Best of Collectors : Grace - Jeff Buckley
Quand "Grace" paraît en août 1994, l’industrie rock est encore dominée par les guitares distordues du grunge et l’attitude désabusée héritée de Nirvana.
Dans ce climat saturé de rage et de désenchantement, Jeff Buckley ose l’exact contraire : un album incandescent, fragile, traversé par une voix à la fois céleste et terriblement humaine. Fils d’un père mythique et absent - Tim Buckley - il refuse la simple filiation et invente son propre territoire sonore.

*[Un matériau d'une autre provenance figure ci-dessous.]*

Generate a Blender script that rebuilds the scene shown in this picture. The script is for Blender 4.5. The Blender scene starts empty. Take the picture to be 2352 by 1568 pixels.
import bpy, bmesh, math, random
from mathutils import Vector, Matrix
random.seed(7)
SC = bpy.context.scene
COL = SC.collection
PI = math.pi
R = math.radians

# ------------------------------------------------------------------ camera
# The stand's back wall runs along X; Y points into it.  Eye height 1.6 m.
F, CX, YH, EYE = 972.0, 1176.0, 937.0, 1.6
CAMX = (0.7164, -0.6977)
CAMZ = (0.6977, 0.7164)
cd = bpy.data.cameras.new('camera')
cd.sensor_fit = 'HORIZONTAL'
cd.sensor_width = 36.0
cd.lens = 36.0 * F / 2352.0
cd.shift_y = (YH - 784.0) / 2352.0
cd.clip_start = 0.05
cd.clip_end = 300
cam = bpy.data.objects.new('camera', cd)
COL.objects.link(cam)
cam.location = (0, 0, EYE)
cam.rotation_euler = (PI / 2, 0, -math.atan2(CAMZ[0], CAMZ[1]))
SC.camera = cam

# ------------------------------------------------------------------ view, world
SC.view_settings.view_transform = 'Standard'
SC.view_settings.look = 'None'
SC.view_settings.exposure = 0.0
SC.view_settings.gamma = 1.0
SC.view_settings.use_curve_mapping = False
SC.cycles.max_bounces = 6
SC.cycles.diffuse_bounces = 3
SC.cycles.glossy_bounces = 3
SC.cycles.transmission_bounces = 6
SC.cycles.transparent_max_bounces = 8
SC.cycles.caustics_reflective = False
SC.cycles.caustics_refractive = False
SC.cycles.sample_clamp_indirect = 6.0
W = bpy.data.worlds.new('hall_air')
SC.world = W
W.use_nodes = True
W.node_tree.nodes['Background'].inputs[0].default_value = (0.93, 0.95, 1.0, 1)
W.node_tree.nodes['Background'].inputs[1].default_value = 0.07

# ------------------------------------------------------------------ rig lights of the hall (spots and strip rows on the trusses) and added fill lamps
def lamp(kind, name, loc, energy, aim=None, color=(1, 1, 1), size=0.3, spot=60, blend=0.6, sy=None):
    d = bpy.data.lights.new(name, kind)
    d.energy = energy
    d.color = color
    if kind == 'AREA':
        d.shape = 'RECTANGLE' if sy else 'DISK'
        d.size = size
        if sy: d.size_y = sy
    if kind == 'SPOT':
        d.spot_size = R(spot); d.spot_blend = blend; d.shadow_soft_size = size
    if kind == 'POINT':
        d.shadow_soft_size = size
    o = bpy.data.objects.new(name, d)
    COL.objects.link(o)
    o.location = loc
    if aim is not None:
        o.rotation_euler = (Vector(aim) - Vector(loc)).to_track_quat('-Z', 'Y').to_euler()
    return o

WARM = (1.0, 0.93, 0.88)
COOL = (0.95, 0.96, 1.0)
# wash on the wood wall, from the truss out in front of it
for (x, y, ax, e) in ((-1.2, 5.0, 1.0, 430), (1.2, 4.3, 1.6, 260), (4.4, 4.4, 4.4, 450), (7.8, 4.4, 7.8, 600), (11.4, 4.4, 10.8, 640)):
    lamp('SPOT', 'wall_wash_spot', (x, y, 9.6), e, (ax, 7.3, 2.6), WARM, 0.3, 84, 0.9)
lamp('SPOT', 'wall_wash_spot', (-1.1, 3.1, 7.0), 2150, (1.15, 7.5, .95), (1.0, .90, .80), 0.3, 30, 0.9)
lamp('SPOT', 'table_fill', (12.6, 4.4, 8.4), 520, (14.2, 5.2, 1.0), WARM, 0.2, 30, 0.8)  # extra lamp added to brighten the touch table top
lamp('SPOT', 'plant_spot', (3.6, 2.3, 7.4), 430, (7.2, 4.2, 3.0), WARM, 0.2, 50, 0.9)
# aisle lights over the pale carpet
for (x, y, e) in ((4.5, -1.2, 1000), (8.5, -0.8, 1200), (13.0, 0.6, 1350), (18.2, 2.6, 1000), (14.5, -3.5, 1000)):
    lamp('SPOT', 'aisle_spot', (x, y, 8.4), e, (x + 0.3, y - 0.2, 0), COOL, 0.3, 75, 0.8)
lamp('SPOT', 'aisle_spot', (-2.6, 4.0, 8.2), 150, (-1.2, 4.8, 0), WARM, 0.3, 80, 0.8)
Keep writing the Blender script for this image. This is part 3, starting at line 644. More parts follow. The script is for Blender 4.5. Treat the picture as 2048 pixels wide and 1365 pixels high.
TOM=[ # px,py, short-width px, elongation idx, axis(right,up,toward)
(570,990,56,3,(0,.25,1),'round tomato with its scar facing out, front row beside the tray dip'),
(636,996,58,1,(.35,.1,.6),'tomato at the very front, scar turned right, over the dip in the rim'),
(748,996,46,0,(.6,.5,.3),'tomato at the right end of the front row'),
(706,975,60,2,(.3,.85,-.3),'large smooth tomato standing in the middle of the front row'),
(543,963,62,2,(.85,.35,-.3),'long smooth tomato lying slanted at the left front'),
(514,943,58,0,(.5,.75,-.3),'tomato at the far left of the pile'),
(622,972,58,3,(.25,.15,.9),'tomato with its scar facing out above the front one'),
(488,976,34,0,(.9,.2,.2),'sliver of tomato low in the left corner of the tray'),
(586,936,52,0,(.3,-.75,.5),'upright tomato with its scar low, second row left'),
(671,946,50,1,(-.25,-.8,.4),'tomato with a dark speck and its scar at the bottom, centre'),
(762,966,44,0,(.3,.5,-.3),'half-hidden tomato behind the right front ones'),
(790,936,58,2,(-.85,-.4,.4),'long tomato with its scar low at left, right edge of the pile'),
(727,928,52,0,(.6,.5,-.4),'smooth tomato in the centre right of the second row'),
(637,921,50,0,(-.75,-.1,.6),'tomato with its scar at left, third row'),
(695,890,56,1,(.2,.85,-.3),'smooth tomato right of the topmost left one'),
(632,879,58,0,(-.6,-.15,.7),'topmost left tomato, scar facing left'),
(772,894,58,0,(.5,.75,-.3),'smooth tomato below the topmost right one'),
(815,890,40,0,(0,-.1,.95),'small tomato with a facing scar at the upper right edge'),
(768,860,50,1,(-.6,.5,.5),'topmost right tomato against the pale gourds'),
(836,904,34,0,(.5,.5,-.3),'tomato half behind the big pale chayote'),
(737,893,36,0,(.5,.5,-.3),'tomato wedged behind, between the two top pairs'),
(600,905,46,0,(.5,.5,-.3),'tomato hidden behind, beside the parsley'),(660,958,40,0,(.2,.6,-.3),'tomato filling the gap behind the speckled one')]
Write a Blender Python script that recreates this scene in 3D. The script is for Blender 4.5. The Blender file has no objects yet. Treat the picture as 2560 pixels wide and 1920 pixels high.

Grace n’est pas un disque facile : c’est une plongée vertigineuse dans l’intime, un mélange d’extase mystique et de sensualité douloureuse. Les compositions originales - de la beauté déchirante de Lover, You Should’ve Come Over à la violence contenue de Mojo Pin - révèlent un artiste habité. Mais c’est aussi dans les reprises que Buckley bouleverse : son interprétation de Hallelujah métamorphose la chanson de Leonard Cohen en une prière séculaire, devenue depuis l’une des versions les plus célèbres au monde.
Musicalement, l’album refuse les étiquettes. Rock, folk, soul, jazz, blues : tout s’y entremêle avec une fluidité désarmante. L’accompagnement, toujours précis mais jamais démonstratif, laisse respirer chaque inflexion vocale. Et cette voix, capable de s’élancer vers des sommets presque opératiques avant de retomber dans un murmure, demeure l’arme absolue de Buckley.
Près de trente ans plus tard, Grace reste un météore : unique, insaisissable, éternel. C’est un disque qui ne se contente pas de traverser le temps : il le suspend.